A team of astrophysicists, led by scholars from the Institute for Advanced Study, has developed an innovative technique to search for black hole light echoes. Their novel method, which will make it easier for the mass and the spin of black holes to be measured, represents a major step forward, since it operates independently of many of the other ways in which scientists have probed these parameters in the past.
The research, published today in The Astrophysical Journal Letters, introduces a method that could provide direct evidence of photons circling black holes due to an effect known as “gravitational lensing.”
Gravitational lensing occurs when light passes near a black hole and its path is bent by the black hole’s strong gravitational field. The effect allows the light to take multiple paths from a source to an observer on Earth: some light rays might follow a direct route while others could loop around the black hole once—or multiple times—before reaching us. This means that light from the same source can arrive at different times, resulting in an “echo.”

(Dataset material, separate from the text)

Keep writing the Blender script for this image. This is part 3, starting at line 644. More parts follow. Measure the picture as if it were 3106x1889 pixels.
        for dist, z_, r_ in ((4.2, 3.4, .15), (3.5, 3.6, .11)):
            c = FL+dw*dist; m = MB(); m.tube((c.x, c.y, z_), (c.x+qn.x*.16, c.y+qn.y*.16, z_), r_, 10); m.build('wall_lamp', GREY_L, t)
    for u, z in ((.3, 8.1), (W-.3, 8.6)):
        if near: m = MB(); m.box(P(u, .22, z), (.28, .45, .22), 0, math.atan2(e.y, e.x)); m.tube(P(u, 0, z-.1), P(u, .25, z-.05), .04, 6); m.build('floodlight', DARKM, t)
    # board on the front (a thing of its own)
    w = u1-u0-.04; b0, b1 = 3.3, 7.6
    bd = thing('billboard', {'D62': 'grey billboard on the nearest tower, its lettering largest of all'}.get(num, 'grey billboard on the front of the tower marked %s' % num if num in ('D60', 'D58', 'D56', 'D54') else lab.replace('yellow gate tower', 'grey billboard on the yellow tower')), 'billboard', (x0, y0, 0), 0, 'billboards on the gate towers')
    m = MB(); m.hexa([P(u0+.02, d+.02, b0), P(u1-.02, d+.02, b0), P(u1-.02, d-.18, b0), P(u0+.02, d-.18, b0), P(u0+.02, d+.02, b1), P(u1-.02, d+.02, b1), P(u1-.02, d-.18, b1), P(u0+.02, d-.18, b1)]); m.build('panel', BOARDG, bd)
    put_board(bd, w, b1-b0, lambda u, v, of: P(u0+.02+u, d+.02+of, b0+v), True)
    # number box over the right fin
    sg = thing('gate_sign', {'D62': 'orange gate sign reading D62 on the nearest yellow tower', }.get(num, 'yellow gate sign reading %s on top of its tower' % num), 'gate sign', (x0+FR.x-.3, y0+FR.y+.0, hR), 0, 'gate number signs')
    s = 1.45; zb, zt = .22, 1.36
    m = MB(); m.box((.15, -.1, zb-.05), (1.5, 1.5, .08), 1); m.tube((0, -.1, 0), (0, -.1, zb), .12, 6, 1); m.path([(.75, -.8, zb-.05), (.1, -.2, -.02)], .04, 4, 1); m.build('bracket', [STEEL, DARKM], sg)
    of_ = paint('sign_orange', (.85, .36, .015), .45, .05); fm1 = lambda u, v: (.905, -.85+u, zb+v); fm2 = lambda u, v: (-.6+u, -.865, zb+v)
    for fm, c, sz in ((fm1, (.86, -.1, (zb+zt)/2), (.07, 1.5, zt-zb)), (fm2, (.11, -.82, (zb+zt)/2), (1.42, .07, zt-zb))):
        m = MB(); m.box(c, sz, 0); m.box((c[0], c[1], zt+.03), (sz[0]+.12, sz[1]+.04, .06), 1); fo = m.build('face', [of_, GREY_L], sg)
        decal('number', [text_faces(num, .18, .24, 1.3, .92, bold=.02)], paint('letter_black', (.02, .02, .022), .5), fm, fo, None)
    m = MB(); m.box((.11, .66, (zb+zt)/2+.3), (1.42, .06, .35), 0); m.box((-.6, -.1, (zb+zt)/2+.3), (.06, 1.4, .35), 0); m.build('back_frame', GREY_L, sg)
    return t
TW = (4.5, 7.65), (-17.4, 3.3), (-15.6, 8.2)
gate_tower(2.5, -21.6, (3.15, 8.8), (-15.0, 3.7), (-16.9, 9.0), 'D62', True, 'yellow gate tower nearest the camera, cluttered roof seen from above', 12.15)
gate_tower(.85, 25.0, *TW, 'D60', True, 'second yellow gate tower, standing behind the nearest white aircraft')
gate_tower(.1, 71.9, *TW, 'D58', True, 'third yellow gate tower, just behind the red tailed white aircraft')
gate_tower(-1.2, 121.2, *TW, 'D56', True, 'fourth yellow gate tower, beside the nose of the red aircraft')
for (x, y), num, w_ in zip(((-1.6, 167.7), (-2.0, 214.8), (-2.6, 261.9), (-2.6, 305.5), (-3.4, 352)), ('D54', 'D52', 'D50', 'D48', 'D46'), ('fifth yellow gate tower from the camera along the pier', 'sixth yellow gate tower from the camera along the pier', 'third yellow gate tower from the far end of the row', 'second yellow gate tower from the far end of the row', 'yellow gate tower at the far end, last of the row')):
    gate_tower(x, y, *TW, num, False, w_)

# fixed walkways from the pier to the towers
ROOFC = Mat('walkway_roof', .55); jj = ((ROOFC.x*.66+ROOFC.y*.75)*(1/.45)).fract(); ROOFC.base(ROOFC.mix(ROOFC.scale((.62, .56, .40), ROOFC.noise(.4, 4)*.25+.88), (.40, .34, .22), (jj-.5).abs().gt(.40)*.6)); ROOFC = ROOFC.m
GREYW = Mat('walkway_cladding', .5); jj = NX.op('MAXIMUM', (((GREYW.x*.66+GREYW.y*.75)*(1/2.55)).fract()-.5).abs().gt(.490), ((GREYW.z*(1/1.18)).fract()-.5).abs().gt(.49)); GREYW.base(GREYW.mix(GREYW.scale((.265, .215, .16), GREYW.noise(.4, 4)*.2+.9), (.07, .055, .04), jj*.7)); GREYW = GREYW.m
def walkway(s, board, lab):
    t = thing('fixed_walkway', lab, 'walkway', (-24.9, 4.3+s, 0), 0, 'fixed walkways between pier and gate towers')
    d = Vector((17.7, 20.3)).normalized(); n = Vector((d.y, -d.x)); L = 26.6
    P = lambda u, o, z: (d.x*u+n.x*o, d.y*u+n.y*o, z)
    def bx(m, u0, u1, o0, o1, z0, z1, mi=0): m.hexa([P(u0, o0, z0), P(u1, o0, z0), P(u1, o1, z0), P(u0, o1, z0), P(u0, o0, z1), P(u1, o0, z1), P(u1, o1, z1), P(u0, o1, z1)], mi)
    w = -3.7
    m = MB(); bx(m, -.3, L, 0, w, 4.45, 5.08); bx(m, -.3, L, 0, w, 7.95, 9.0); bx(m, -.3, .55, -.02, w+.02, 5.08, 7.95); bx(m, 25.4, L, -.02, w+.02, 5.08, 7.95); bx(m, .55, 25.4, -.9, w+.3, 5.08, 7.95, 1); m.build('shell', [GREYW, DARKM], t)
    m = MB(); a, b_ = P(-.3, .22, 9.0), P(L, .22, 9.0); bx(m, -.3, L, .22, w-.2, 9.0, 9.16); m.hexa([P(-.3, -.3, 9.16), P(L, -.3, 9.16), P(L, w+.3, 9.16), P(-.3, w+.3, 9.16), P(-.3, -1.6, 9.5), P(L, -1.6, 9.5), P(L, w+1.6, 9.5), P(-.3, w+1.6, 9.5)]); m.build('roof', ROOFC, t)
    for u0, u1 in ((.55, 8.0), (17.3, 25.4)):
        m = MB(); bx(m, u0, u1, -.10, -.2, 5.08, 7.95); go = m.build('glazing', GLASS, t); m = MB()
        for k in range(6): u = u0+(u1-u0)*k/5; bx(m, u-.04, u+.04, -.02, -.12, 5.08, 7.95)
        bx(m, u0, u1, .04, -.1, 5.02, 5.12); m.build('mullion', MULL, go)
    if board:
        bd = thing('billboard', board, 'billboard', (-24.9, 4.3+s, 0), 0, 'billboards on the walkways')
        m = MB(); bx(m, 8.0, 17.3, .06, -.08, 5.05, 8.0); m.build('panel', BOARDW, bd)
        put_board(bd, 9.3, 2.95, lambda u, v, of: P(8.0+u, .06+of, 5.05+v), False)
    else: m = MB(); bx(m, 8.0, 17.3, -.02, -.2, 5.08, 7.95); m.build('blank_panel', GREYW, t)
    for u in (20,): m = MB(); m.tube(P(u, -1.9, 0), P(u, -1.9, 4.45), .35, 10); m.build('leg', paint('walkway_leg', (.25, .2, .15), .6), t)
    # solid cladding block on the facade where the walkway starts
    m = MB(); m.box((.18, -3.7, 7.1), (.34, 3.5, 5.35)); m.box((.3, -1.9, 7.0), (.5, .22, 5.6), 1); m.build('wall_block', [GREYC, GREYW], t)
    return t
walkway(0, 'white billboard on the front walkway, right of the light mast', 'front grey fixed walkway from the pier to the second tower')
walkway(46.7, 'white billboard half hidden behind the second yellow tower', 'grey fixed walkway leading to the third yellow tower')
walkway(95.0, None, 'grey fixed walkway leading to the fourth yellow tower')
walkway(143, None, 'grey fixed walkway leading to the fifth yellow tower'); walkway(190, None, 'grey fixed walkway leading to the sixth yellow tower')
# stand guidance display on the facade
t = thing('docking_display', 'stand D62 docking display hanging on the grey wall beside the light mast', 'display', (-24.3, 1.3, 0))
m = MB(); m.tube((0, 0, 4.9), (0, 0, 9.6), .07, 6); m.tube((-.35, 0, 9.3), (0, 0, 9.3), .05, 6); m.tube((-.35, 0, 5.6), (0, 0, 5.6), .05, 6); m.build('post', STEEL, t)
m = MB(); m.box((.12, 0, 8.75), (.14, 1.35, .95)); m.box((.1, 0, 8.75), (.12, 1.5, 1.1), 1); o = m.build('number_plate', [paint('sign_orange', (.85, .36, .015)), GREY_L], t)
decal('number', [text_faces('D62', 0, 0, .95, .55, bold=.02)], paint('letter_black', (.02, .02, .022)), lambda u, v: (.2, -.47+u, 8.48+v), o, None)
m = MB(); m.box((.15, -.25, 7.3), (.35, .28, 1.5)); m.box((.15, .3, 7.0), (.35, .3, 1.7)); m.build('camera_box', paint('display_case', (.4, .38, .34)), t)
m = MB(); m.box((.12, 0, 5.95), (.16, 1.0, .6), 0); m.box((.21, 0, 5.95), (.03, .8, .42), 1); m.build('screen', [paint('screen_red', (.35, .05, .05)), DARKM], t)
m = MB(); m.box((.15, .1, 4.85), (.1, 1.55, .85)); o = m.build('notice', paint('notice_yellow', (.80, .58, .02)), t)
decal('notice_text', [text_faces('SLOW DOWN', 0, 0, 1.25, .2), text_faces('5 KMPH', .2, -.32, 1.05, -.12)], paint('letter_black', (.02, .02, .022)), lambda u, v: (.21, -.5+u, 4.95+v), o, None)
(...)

“That light circles around black holes, causing echoes, has been theorized for years, but such echoes have not yet been measured,” says the study's lead author, George N. Wong , Frank and Peggy Taplin Member in the Institute’s School of Natural Sciences and Associate Research Scholar at the Princeton Gravity Initiative at Princeton University. “Our method offers a blueprint for making these measurements, which could potentially revolutionize our understanding of black hole physics.”